Thursday, November 10, 2005
Tasmanian Family Robinson
Swiss Family Robinson was not quite the book that I expected it to be. My expectations were based on the disney movie, which I should have anticipated being much more tame than the actual book. Still, even key things were different. For example, the family spent only one summer in the tree house and the rest of their habitation on the island in a salt cave. What amused me though was that Weiss made no attempt to accurately portray any particular island. Instead, he set the family down on an island that was home to creatures from all seven continents. Once there, the family ate everything. Their diet was as varied as that of the tasmanian devil in the Warner Brother's cartoons.

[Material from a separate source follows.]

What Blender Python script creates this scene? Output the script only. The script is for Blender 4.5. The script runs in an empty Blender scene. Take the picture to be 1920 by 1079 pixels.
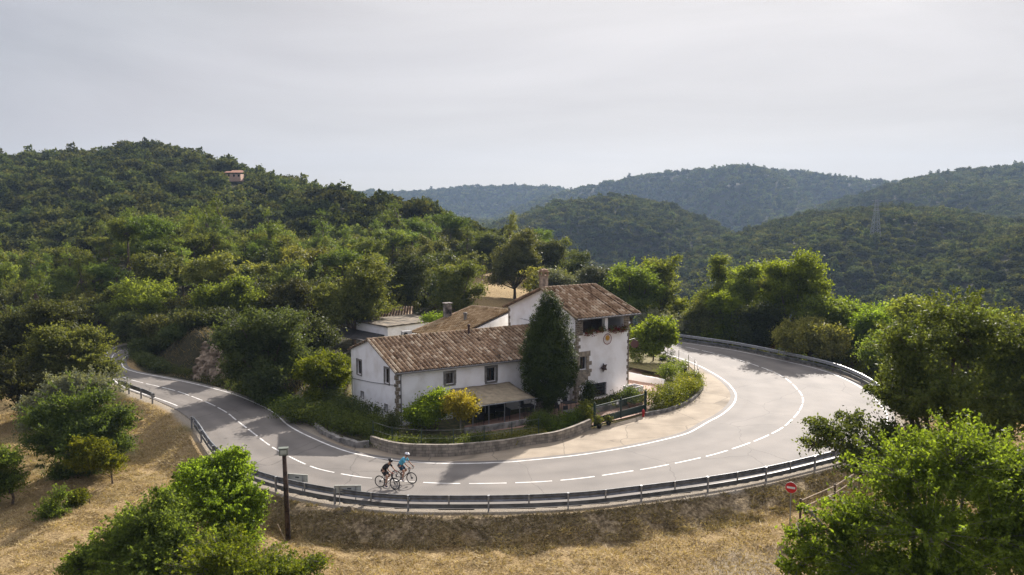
import bpy, bmesh, math, random
import numpy as np
from mathutils import Vector, Matrix
R = math.radians
rng = np.random.default_rng(7)
random.seed(7)
SC = bpy.context.scene
COL = SC.collection

# ------------------------------------------------------------------ camera, sky, sun, exposure
F = 1500.0; CAMZ = 15.4; HOR = 400.0
PITCH = math.atan((539.5-HOR)/F)
cam_d = bpy.data.cameras.new("camera"); cam = bpy.data.objects.new("camera", cam_d); COL.objects.link(cam)
cam.location = (0, 0, CAMZ); cam.rotation_euler = (math.pi/2-PITCH, 0, 0)
cam_d.sensor_width = 36; cam_d.lens = F/1920*36; cam_d.clip_end = 12000; cam_d.clip_start = .3
SC.camera = cam
SUN_AZ = (0.387, 0.922)      # horizontal direction towards the sun
SUN_EL = R(29)
world = bpy.data.worlds.new("World"); SC.world = world; world.use_nodes = True
SC.view_settings.view_transform = 'Standard'; SC.view_settings.look = 'None'
SC.view_settings.exposure = 1.04; SC.view_settings.gamma = 1.0; SC.view_settings.use_curve_mapping = False
def build_world():
    nt = world.node_tree; N = nt.nodes; L = nt.links; N.clear()
    out = N.new('ShaderNodeOutputWorld'); bg = N.new('ShaderNodeBackground'); bg.inputs[1].default_value = 0.1
    sky = N.new('ShaderNodeTexSky'); sky.sky_type = 'NISHITA'; sky.sun_disc = False
    sky.sun_elevation = SUN_EL; sky.sun_rotation = math.atan2(SUN_AZ[0], SUN_AZ[1])
    sky.air_density = 1.0; sky.dust_density = 1.5; sky.ozone_density = 2.0
    tc = N.new('ShaderNodeTexCoord'); mp = N.new('ShaderNodeMapping')
    mp.inputs['Rotation'].default_value = (R(10), R(24), R(25)); mp.inputs['Scale'].default_value = (1.1, 2.0, 6.0)
    nz = N.new('ShaderNodeTexNoise'); nz.inputs['Scale'].default_value = 1.3; nz.inputs['Detail'].default_value = 7; nz.inputs['Roughness'].default_value = .52
    nz.inputs['Distortion'].default_value = .5
    cr = N.new('ShaderNodeMapRange'); cr.inputs[1].default_value = .34; cr.inputs[2].default_value = .66
    cr.inputs[3].default_value = .88; cr.inputs[4].default_value = 1.10
    # veil brightness: brighter towards the sun's side of the sky and the horizon
    dot = N.new('ShaderNodeVectorMath'); dot.operation = 'DOT_PRODUCT'
    sd = Vector((SUN_AZ[0]*math.cos(SUN_EL), SUN_AZ[1]*math.cos(SUN_EL), math.sin(SUN_EL))).normalized()
    dot.inputs[1].default_value = sd
    vr = N.new('ShaderNodeMapRange'); vr.inputs[1].default_value = -.3; vr.inputs[2].default_value = 1.0
    vr.inputs[3].default_value = 0; vr.inputs[4].default_value = 1
    rampc = N.new('ShaderNodeValToRGB')
    e = rampc.color_ramp.elements
    e[0].position = 0; e[0].color = (.39, .39, .47, 1); e[1].position = 1; e[1].color = (.80, .77, .75, 1)
    m1 = e.new(.55); m1.color = (.455, .455, .505, 1); m2 = e.new(.8); m2.color = (.61, .60, .61, 1)
    sc = N.new('ShaderNodeVectorMath'); sc.operation = 'SCALE'; sc.inputs['Scale'].default_value = 4.9
    mix = N.new('ShaderNodeMix'); mix.data_type = 'RGBA'
    L.new(tc.outputs['Generated'], mp.inputs[0]); L.new(mp.outputs[0], nz.inputs['Vector'])
    L.new(nz.outputs[0], cr.inputs[0]); L.new(tc.outputs['Generated'], dot.inputs[0])
    L.new(dot.outputs['Value'], vr.inputs[0]); L.new(vr.outputs[0], rampc.inputs[0]); L.new(rampc.outputs[0], sc.inputs[0])
    # unseen upper sky brightened, added as fill light for the shaded walls
    sx = N.new('ShaderNodeSeparateXYZ'); L.new(tc.outputs['Generated'], sx.inputs[0])
    zen = N.new('ShaderNodeMapRange'); zen.interpolation_type = 'SMOOTHSTEP'; zen.inputs[1].default_value = .24; zen.inputs[2].default_value = .7; zen.inputs[3].default_value = 1.0; zen.inputs[4].default_value = 2.05
    L.new(sx.outputs['Z'], zen.inputs[0]); s2 = N.new('ShaderNodeVectorMath'); s2.operation = 'SCALE'; L.new(sc.outputs[0], s2.inputs[0]); L.new(zen.outputs[0], s2.inputs['Scale'])
    mix.inputs[0].default_value = .94; s3 = N.new('ShaderNodeVectorMath'); s3.operation = 'SCALE'; L.new(s2.outputs[0], s3.inputs[0]); L.new(cr.outputs[0], s3.inputs['Scale'])
    hz_ = N.new('ShaderNodeMapRange'); hz_.interpolation_type = 'SMOOTHSTEP'; hz_.inputs[1].default_value = .0; hz_.inputs[2].default_value = .2; L.new(sx.outputs['Z'], hz_.inputs[0])
    hc_ = N.new('ShaderNodeMix'); hc_.data_type = 'RGBA'; hc_.inputs[6].default_value = (1.03, .985, .89, 1); hc_.inputs[7].default_value = (1, .99, .99, 1); L.new(hz_.outputs[0], hc_.inputs[0])
    s4 = N.new('ShaderNodeVectorMath'); s4.operation = 'MULTIPLY'; L.new(s3.outputs[0], s4.inputs[0]); L.new(hc_.outputs[2], s4.inputs[1])
    mn = N.new('ShaderNodeVectorMath'); mn.operation = 'MINIMUM'; mn.inputs[1].default_value = (5, 5, 6); L.new(sky.outputs[0], mn.inputs[0]); L.new(mn.outputs[0], mix.inputs[6]); L.new(s4.outputs[0], mix.inputs[7])
    L.new(mix.outputs[2], bg.inputs[0]); L.new(bg.outputs[0], out.inputs[0])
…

Among the things I can recall off the top of my head, they ate: agoutis, antelope, apes, bears, beavers, beef, a boa constrictor, boars, buffalo, bull frogs, cabibara, canadian roughed grouse, clams, ducks, doves, eels, flamingos, geese, goats, grubs, herring, jackals, kangaroos, lions, lobsters, monkeys, mussels, ostrich, oysters, parakeets, parrots, peccaries, penguins, pigeons, pigs, porcupine, rats, salmon, sea turtle, sheep, sturgeon, swans, tigers, tortoise, seals, sea lions, walrus, whales, zebras and even rabbits. Not only this, but the island was somehow naturally stocked with every imaginable edible plant. Or, if it did not grow naturally, the ship that the family had been wrecked on had either saplings or seeds to be planted. The afterward to the book describes how the book was based on campfire stories told by the author's father for the purpose of igniting his son's interest in natural history. If anything, it seems that the authors interest in nature was a gastronomical one.